The Hobbit chased off by Chainsaw
- Published
Horror film Texas Chainsaw 3D has unexpectedly topped the US box office, ending The Hobbit's three-week reign.
The movie, set immediately after the events in Tobe Hooper's classic 1974 slasher picture, made $23m (£14.3m) in its opening weekend.
It immediately made back its $20m budget for film company Lionsgate.
Quentin Tarantino's Django Unchained held firm at number two, making $20.1m, while The Hobbit: An Unexpected Journey slipped to number three.
Peter Jackson's return to Middle Earth has so far taken $263.8m (£164m) in the US, and about $825m (£514m) globally,
Fourth place went to musical adaptation Les Miserables, starring Hugh Jackman and Anne Hathaway. It has now passed the $100m mark, the first musical movie to do so in under 14 days.
And fifth position went to Billy Crystal's big screen comeback Parental Guidance, about an elderly couple left in charge of their grandchildren.
Banned classic
Texas Chainsaw 3D is the seventh film in the horror franchise, featuring an antagonist called Leatherface, who wears a mask made of human skin. The character was reportedly based on serial killer Ed Gein, who also inspired Alfred Hitchcock's Psycho.
The original was refused a certificate by the British Board of Film Classification in 1975, which felt its focus on sadistic terror and "abnormal psychology" was unsuitable - although some local councils allowed it to be shown with an X certificate.

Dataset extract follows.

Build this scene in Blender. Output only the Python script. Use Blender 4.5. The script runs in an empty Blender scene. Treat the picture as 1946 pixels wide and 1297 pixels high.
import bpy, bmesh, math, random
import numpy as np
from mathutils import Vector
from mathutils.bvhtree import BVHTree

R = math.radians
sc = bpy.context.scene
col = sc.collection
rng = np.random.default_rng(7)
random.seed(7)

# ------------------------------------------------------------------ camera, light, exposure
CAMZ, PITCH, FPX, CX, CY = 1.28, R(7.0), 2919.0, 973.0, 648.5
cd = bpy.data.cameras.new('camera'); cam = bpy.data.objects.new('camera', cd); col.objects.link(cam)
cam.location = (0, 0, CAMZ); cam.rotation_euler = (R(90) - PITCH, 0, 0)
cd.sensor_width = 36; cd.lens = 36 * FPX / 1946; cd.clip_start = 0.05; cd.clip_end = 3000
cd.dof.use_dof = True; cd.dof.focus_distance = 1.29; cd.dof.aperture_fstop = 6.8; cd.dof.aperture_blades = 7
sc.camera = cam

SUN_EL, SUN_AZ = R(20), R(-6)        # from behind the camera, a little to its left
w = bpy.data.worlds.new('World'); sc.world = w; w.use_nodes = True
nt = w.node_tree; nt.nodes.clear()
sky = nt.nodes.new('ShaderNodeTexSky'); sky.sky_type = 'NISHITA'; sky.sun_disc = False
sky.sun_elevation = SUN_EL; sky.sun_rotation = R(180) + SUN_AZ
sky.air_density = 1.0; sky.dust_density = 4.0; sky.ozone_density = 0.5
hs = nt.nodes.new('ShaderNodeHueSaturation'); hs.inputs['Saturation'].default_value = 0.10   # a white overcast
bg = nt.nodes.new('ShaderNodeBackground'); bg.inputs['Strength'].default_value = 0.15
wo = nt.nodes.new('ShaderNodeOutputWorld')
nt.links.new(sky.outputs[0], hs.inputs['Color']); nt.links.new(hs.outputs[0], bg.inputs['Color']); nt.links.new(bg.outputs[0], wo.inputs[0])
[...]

It was released on video in 1981, at a time when videos did not have to receive a formal classification, and remained on shelves until the introduction of the Video Recordings Act 1984, external.
However, the film is now freely available, having been granted at 18 certificate in 1999, and subsequently shown uncut on television.
The audience for the new instalment was predominantly under-25, meaning they were too young to have seen the original first time around.
The major draw was said to be singer-songwriter Trey Songz, who stars in the film alongside Alexandra Daddario and Dan Yeager.
Lower down the charts, Matt Damon's gas-fracking drama Promised Land had a slow start, debuting at number 10 with $4.3m after opening in limited release a week earlier.
And Kathryn Bigelow's hotly-tipped CIA drama Zero Dark Thirty continued to dominate specialist cinemas, making $2.75 million from a meagre 60 screens.
The latest US box office figures come as it was reported that 2012 was a record year for US cinema.
Total ticket sales for the year reached $10.8 billion (£6.7bn), with a 6% rise in admissions - the largest in more than a decade - reported film trade newspaper Variety, external.